■ Brief: Give back, exactly as it appears, the run of lines opening with the one containing "Model this scene" and closing with the one containing "def W(u,v,z): return". Nothing outside that run should appear.

■ Working data:

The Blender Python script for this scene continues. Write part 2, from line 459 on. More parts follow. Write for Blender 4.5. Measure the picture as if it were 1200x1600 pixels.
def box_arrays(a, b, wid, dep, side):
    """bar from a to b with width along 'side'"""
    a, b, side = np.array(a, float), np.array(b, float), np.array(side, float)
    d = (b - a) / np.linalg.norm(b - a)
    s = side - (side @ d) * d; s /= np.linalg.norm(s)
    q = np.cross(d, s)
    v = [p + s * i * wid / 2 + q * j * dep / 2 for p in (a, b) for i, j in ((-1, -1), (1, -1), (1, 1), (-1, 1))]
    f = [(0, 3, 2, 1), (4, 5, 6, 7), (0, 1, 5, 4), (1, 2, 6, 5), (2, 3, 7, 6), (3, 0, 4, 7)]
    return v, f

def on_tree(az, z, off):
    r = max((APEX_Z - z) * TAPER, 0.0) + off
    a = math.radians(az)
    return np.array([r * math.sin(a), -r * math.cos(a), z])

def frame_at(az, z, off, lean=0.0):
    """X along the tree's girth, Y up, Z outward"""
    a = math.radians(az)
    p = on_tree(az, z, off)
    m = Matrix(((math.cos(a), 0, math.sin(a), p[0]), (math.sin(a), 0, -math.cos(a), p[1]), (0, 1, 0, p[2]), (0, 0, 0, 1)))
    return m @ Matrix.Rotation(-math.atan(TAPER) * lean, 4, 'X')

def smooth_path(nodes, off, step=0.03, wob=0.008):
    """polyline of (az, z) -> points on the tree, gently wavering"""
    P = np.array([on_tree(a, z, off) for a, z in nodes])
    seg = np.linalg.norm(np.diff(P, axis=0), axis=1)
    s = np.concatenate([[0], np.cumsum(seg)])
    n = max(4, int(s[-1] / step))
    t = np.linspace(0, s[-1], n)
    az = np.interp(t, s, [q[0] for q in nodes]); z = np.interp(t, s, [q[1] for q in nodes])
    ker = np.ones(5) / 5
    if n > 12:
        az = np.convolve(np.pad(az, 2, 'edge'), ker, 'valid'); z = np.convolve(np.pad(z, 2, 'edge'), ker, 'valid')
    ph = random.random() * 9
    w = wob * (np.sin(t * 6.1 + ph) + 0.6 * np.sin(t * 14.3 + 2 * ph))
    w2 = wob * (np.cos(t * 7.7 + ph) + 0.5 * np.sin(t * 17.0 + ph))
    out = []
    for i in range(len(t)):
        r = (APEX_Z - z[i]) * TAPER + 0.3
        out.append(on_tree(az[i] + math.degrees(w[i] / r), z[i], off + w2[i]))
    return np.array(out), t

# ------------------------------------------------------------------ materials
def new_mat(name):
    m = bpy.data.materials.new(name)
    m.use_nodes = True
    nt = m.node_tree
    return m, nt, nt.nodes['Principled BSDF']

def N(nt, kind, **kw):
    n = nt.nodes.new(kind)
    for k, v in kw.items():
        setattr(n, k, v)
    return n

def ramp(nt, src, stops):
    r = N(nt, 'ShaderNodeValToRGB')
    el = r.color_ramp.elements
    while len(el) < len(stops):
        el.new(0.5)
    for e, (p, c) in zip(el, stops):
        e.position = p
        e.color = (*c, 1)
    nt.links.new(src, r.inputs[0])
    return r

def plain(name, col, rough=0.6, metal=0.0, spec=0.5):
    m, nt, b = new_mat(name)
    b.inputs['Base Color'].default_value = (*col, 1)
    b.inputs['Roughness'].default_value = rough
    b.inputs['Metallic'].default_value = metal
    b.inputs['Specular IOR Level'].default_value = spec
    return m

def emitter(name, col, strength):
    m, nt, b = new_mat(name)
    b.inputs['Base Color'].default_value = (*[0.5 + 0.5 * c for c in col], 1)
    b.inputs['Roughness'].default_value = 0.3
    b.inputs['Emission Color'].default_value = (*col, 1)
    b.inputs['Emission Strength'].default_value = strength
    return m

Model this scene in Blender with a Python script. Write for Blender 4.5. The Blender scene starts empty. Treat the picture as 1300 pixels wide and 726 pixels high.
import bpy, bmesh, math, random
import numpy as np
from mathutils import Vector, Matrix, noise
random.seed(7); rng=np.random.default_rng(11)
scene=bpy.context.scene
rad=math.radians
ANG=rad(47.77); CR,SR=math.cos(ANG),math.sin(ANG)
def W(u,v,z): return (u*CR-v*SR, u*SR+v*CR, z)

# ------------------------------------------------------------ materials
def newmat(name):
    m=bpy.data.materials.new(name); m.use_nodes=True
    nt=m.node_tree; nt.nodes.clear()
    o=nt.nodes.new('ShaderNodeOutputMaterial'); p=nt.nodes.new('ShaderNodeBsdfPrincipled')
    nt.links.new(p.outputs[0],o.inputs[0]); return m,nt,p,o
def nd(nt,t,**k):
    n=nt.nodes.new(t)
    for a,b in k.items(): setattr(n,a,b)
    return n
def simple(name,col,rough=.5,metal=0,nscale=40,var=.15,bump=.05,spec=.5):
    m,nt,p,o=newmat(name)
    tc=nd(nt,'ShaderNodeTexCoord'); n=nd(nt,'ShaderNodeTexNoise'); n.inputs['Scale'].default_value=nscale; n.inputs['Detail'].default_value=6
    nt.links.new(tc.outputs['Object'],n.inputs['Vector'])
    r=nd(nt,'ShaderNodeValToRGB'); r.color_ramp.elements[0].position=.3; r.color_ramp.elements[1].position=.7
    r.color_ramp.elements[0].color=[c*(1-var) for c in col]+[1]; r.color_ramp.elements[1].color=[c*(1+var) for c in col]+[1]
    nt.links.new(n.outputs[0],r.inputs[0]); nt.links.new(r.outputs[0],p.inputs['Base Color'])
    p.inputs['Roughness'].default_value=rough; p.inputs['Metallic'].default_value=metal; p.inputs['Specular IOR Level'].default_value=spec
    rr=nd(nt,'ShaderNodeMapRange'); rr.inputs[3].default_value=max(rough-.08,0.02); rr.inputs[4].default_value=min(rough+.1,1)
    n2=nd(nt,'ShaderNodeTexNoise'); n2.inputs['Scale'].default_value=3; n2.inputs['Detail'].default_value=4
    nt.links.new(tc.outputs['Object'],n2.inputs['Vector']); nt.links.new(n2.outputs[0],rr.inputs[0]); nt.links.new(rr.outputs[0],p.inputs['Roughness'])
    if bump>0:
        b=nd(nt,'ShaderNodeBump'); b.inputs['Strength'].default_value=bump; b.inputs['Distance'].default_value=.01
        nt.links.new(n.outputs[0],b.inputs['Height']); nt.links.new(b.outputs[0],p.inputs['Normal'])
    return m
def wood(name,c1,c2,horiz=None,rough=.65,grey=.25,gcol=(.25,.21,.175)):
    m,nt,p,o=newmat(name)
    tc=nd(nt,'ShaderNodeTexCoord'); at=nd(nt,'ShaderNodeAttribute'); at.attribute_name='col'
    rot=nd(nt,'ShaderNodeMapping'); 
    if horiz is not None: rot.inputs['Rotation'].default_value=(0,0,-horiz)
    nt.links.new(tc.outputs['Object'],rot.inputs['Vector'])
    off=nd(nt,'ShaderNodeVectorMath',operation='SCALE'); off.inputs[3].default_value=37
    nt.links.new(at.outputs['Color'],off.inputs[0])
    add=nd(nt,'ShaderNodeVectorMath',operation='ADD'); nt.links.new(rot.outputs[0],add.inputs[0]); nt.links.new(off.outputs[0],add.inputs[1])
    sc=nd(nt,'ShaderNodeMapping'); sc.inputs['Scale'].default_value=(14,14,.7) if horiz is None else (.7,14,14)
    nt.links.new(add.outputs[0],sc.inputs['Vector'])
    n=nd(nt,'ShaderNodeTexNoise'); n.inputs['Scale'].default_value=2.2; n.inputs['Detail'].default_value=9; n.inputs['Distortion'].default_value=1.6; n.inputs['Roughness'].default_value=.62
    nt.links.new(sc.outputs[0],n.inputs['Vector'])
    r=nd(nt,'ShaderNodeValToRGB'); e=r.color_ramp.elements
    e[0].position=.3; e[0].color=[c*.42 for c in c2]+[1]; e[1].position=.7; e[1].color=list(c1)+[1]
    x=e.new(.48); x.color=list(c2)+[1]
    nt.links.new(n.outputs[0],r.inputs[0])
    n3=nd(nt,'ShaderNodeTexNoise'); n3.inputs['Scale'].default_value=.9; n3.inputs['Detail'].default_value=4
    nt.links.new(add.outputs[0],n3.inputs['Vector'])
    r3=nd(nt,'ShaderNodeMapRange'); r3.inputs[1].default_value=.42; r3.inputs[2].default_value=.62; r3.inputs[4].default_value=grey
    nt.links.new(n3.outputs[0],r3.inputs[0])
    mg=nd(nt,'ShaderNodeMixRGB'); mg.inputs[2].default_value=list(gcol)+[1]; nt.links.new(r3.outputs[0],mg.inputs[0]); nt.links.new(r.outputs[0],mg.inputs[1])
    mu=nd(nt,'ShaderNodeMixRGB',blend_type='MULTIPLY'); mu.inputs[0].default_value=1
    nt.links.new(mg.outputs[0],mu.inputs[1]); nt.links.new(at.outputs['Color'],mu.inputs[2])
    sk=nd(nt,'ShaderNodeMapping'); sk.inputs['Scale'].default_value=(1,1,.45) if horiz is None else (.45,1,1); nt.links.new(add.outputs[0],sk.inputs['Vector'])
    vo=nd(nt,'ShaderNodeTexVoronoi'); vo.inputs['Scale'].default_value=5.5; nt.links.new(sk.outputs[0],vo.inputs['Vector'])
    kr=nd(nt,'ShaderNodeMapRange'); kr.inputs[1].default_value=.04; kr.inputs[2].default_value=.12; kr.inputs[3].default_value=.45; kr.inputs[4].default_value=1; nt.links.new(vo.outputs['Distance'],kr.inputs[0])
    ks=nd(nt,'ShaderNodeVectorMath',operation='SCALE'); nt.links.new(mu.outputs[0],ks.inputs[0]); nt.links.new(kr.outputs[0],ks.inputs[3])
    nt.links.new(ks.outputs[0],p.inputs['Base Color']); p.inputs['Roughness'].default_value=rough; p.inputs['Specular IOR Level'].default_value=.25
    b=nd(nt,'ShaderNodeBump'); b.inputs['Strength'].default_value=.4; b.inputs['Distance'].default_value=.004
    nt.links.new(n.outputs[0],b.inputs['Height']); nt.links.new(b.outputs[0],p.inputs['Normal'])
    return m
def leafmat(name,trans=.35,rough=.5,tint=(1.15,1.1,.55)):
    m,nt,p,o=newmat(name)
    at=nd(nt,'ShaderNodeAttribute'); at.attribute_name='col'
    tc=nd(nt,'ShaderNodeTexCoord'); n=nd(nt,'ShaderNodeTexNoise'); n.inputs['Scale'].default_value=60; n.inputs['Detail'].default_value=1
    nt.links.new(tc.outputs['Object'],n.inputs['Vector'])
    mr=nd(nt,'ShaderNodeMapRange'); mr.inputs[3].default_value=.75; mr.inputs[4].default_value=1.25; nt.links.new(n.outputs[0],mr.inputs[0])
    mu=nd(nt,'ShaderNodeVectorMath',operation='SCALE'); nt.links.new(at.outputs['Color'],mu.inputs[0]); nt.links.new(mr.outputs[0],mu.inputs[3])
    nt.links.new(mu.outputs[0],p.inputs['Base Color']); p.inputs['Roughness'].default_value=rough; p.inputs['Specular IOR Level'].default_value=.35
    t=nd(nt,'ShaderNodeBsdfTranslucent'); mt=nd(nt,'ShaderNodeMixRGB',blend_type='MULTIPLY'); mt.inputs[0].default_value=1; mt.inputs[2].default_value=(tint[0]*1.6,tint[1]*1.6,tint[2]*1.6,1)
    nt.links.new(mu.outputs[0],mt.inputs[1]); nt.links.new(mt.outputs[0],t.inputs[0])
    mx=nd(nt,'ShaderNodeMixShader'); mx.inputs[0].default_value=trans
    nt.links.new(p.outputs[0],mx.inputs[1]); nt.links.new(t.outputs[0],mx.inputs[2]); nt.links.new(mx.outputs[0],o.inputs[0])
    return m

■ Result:
Model this scene in Blender with a Python script. Write for Blender 4.5. The Blender scene starts empty. Treat the picture as 1300 pixels wide and 726 pixels high.
import bpy, bmesh, math, random
import numpy as np
from mathutils import Vector, Matrix, noise
random.seed(7); rng=np.random.default_rng(11)
scene=bpy.context.scene
rad=math.radians
ANG=rad(47.77); CR,SR=math.cos(ANG),math.sin(ANG)
def W(u,v,z): return (u*CR-v*SR, u*SR+v*CR, z)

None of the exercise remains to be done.